NEW YORK CITY ARCHIVES

A thought on the Supreme Court

by

Put yourself in the Machiavellian marching boots of a movement conservative ca. 1988. The Reagan Revolution is in full swing. You are in law school, and dream grand dreams of someday making it onto the Supreme Court: reversing Roe v. Wade, atrophying the government’s right of eminent domain, crushing the right to organize a union, putting God back into the public schools. Putting the pinkos in their place.

You saw what happened to Bork, who is your ideological hero, the previous year. He came off as a radical, so he wasn’t confirmed.

Scalia had a much easier time of it because he was much less noisy about his radical views — though they were probably as radical as Bork’s.

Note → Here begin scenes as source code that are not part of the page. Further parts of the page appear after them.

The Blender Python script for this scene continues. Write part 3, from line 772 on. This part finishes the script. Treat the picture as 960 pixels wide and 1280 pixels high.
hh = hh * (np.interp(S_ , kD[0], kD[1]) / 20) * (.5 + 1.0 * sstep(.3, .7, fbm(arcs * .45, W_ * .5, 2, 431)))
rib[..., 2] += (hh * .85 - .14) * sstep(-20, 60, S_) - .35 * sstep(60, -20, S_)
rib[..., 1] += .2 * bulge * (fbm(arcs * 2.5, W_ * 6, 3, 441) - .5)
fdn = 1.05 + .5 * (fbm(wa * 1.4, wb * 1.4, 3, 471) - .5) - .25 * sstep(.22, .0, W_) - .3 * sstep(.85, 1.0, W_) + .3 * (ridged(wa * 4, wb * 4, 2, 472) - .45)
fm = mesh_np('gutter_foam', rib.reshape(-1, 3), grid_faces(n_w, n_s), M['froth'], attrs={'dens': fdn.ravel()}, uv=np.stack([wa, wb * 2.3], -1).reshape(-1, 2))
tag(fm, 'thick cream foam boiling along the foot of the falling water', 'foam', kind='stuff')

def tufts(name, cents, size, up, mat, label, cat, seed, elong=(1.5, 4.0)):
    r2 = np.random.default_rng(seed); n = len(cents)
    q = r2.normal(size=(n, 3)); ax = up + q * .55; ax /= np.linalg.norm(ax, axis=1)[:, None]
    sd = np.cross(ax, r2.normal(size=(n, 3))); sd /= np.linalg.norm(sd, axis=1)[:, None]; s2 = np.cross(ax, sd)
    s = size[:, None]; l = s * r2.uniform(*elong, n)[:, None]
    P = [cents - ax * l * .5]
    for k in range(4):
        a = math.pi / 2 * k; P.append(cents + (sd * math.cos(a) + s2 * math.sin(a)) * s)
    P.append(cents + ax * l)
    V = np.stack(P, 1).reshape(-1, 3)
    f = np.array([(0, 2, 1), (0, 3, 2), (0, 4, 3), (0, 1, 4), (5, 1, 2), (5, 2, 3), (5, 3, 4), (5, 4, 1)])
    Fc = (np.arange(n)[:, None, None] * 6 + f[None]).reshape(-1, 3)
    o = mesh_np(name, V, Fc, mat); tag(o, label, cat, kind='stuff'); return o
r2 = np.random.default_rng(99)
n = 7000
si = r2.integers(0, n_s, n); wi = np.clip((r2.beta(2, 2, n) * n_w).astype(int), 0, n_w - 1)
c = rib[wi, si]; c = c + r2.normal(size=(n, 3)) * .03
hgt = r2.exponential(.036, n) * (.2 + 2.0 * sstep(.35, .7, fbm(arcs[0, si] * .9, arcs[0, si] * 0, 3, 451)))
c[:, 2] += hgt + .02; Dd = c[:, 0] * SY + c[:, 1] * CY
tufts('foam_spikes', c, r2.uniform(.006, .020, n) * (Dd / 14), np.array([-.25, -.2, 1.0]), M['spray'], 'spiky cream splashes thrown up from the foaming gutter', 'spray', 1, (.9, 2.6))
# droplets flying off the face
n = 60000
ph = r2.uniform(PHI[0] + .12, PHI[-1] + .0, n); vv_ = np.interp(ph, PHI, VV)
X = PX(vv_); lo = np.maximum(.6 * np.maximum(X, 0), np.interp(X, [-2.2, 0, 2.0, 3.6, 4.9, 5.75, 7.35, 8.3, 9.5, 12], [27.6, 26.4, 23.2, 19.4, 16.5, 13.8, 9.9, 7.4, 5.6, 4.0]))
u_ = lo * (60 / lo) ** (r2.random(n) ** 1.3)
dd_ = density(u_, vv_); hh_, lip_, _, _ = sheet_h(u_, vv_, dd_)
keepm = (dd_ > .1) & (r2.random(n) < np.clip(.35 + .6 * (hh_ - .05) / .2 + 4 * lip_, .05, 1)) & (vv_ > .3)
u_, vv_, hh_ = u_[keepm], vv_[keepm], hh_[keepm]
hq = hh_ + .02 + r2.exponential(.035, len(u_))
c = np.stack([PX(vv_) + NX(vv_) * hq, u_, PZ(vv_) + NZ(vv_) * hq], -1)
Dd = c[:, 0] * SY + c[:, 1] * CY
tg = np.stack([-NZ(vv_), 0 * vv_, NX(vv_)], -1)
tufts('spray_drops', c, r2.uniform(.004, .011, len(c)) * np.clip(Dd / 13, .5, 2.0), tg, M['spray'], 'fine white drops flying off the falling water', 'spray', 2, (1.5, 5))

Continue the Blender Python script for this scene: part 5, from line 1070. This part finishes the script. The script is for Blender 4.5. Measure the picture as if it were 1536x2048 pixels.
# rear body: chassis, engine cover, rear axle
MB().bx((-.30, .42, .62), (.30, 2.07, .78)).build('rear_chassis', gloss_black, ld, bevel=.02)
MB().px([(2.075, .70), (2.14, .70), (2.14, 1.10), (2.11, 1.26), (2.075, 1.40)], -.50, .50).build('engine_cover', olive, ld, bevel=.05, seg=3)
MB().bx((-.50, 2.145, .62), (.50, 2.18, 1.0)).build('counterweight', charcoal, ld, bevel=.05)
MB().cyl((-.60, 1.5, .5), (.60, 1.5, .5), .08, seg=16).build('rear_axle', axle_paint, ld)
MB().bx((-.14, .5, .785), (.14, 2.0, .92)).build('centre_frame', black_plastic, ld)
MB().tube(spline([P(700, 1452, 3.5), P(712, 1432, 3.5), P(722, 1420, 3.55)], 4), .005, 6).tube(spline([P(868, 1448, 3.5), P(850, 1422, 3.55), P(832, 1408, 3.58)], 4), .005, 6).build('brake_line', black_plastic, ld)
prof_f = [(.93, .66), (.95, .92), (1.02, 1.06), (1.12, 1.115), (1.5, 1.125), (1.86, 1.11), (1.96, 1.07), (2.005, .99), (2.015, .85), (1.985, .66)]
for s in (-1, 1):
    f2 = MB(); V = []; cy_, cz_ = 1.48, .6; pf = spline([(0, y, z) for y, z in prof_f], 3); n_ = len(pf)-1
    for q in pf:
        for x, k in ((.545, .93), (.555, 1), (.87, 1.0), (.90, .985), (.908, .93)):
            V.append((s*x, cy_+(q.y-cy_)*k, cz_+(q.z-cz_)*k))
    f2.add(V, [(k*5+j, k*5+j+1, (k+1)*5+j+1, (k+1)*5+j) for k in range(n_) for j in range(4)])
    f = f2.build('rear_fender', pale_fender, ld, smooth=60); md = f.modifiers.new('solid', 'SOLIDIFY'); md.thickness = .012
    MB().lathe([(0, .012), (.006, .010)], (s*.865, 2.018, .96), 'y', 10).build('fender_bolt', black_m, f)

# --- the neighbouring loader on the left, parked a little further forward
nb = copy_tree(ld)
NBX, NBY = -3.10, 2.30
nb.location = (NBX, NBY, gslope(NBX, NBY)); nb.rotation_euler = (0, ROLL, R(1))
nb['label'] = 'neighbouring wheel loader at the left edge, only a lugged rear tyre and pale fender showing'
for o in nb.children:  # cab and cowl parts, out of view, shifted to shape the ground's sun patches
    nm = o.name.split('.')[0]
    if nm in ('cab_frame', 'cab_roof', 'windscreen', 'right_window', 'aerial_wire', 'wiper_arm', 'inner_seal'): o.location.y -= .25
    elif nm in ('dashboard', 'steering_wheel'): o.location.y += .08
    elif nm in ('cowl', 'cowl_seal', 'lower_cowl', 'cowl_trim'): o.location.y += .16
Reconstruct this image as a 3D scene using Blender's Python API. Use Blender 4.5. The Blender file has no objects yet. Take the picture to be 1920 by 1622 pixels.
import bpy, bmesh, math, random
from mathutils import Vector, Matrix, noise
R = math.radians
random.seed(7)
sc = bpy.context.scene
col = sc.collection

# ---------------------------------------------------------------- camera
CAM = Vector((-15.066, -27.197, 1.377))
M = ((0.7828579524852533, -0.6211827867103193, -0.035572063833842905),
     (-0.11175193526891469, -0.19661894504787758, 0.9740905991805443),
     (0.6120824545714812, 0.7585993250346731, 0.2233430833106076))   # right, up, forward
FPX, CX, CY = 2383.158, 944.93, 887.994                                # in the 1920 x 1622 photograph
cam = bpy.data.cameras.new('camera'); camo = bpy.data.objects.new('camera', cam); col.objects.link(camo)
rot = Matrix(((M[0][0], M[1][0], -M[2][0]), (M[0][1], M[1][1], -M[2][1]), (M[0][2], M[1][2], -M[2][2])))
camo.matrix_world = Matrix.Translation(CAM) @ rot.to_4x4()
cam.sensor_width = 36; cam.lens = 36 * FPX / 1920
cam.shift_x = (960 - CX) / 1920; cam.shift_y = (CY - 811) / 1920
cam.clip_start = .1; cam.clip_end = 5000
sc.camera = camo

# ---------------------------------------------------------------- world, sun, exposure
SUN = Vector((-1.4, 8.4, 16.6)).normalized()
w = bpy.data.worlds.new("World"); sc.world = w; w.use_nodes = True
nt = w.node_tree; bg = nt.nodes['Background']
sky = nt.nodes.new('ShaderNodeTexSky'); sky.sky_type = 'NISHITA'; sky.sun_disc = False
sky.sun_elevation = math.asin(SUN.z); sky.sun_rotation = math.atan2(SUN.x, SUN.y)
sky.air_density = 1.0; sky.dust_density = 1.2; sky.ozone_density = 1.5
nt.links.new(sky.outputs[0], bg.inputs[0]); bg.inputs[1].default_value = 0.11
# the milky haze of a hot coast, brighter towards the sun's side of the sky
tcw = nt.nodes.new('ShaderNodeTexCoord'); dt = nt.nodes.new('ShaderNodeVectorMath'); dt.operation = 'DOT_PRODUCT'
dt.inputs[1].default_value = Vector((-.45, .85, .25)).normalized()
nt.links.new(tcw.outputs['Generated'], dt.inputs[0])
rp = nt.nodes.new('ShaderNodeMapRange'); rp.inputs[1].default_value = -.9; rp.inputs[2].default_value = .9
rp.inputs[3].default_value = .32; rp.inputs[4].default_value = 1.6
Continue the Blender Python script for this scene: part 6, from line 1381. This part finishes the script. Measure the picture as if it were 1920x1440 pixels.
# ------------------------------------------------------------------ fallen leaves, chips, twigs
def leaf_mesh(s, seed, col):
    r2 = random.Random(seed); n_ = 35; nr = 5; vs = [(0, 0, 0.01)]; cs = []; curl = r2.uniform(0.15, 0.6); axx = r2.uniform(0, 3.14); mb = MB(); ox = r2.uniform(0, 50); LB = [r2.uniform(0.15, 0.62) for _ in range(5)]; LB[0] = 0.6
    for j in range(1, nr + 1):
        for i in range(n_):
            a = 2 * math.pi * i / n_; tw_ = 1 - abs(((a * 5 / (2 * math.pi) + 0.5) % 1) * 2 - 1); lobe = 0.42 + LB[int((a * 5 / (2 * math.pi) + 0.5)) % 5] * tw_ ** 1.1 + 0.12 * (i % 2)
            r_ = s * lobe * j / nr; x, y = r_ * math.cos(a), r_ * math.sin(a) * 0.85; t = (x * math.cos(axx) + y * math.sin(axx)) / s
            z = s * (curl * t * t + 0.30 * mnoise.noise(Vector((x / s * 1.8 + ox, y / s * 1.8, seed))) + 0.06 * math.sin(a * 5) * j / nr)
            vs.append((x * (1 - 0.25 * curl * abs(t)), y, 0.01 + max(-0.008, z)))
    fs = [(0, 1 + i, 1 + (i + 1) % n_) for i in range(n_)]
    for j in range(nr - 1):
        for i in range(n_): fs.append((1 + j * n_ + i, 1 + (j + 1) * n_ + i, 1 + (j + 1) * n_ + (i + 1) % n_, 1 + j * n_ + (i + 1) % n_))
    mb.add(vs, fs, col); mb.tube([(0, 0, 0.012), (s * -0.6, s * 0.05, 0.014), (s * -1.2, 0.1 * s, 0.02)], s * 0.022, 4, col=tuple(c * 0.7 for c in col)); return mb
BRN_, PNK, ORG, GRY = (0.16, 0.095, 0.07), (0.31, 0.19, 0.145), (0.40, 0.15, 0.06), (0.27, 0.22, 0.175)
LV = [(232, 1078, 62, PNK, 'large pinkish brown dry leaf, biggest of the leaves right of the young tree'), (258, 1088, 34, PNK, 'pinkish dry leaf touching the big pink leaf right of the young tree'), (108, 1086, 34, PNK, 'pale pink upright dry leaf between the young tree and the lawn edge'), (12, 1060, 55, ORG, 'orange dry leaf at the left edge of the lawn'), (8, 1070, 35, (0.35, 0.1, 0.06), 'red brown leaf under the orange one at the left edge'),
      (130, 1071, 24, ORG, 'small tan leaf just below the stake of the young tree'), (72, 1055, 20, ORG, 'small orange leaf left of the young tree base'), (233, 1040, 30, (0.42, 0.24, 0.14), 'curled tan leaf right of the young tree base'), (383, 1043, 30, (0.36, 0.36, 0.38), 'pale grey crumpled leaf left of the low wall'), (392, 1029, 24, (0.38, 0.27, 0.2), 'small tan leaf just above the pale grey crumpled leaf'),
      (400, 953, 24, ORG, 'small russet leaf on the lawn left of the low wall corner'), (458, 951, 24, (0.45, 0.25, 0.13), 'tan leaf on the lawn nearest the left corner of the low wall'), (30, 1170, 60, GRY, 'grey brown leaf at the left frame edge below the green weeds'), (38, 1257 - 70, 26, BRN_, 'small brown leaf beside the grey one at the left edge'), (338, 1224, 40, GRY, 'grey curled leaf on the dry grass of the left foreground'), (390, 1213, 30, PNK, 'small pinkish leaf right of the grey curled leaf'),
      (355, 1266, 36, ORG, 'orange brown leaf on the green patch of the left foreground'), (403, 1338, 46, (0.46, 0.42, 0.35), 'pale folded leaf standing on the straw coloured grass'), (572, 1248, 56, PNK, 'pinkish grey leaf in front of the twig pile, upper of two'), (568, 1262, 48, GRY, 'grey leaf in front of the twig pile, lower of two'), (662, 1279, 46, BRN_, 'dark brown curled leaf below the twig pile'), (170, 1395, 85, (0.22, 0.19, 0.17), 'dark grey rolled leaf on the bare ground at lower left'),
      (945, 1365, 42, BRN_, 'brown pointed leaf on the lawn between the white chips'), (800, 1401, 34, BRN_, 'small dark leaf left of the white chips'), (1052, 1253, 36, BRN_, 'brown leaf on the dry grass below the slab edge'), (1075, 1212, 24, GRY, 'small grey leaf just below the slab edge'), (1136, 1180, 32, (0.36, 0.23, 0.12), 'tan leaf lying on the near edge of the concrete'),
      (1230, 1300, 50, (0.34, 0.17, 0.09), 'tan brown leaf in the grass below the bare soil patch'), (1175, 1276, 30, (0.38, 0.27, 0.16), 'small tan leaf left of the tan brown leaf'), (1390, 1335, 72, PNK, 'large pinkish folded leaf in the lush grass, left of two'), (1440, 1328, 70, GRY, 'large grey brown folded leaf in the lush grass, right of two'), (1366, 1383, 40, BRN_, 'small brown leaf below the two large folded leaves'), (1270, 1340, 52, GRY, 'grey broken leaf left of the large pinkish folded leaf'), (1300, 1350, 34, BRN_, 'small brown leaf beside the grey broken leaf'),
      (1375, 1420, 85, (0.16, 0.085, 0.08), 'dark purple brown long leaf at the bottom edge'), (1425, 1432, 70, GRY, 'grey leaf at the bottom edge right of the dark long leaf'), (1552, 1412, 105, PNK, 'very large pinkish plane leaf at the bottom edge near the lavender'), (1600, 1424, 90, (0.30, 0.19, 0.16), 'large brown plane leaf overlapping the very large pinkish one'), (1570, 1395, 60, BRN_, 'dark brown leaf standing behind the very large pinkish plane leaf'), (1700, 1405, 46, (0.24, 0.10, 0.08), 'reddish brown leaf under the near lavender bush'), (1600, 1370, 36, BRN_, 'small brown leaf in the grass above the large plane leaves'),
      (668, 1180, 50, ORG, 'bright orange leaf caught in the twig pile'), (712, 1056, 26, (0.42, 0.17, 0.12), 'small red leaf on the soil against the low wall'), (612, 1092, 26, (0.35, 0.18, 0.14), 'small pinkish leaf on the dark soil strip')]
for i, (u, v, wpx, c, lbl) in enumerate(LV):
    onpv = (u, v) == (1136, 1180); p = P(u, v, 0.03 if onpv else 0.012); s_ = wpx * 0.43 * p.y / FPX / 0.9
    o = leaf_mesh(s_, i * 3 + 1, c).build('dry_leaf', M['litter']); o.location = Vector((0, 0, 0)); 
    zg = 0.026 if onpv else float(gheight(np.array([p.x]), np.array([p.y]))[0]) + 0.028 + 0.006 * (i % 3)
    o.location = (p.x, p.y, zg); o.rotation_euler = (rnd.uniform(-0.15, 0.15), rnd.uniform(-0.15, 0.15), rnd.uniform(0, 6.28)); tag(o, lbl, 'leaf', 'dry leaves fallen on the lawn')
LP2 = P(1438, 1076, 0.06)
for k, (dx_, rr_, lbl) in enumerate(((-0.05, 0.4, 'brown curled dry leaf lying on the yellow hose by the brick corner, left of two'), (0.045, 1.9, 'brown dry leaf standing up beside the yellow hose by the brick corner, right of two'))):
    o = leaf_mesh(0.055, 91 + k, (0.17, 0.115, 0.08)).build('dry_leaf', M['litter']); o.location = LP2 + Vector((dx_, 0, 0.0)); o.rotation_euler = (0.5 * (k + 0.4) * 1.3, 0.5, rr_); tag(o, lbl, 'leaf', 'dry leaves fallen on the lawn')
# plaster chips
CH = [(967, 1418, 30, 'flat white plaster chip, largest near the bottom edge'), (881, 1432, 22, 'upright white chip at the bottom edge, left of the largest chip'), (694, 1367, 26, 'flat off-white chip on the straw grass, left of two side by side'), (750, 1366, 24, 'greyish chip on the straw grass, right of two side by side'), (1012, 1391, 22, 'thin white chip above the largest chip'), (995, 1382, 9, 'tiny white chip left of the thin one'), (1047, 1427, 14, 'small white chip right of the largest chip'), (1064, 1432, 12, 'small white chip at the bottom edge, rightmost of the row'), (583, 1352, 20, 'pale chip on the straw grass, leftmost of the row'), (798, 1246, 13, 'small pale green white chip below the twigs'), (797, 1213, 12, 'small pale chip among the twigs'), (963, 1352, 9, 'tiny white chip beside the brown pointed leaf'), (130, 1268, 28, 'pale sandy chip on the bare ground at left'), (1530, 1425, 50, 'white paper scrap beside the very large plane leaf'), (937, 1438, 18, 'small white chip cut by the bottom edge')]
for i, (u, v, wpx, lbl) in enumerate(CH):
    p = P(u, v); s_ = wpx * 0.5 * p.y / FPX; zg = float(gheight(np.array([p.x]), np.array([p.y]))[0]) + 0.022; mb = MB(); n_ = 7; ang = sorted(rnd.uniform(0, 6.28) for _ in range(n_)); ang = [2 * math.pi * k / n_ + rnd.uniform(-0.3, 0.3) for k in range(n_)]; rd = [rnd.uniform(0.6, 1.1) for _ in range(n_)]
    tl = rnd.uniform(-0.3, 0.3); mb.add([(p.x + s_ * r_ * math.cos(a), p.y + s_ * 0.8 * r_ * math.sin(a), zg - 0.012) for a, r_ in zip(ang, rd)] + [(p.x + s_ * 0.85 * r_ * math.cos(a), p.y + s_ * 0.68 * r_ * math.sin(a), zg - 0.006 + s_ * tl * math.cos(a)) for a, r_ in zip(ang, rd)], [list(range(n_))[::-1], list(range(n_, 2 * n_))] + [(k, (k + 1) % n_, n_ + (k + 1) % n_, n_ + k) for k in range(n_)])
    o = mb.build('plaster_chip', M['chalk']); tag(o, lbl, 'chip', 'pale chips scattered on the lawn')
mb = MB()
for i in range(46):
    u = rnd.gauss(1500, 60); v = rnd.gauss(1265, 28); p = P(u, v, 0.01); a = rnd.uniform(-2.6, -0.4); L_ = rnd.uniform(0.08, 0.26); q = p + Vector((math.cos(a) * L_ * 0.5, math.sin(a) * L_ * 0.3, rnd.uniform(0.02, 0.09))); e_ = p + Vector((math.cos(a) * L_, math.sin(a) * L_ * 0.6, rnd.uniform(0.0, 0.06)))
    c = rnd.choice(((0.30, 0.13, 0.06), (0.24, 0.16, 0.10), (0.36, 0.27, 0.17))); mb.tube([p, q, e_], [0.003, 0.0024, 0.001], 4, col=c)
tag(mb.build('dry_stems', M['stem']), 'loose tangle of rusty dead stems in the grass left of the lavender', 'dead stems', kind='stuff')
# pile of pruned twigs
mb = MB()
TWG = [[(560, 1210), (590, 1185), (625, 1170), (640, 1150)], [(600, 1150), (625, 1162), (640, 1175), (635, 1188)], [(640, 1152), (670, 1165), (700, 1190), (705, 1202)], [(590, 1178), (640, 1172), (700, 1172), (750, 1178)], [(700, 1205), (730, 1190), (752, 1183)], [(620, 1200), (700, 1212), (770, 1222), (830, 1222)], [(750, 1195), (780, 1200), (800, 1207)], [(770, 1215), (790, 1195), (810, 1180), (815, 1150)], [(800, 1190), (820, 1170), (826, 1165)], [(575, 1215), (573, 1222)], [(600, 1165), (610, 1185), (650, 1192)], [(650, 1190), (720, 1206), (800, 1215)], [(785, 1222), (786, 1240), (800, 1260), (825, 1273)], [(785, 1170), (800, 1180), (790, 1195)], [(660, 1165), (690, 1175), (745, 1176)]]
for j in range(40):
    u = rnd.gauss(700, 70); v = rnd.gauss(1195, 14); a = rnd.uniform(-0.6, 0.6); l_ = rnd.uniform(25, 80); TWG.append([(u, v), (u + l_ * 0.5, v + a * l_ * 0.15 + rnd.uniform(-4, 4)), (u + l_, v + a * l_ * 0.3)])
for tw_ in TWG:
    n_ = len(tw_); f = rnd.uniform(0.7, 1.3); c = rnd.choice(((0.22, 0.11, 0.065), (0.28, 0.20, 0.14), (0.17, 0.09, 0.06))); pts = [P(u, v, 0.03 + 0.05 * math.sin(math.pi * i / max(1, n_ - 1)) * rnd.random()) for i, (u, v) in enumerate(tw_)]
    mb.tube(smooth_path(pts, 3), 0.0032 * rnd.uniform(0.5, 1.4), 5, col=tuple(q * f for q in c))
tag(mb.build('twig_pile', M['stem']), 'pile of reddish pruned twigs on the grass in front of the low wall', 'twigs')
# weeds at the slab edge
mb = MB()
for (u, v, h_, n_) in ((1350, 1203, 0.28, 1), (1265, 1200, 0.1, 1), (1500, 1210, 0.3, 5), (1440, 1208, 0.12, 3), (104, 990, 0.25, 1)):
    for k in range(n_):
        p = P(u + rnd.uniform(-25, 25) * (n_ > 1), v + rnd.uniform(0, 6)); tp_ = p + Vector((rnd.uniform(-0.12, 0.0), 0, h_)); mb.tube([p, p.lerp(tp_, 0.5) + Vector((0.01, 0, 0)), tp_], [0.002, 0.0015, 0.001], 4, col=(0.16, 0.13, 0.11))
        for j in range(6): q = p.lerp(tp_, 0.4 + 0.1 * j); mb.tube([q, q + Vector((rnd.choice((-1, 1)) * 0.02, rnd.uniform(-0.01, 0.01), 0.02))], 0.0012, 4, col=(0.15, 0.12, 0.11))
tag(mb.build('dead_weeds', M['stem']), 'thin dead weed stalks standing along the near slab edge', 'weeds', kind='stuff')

And so you resolve to lay low: to produce no paper trail that might offend the non-radically-conservative members of the Senate Judiciary Committee, to do everything right, to cultivate an image as a moderate conservative as you work your way up the federal bench even as those who need to know, know perfectly well what you actually intend, which is to crush all liberal jurisprudence under your strictly constructed fist.

Mr. DeMille, you are now ready for your closeup: 45 years old, you are now the perfect candidate to become President George W. Bush’s next appointment to the U.S. Supreme Court, to serve and protect the Constitution of the United States all the way through the year 2044.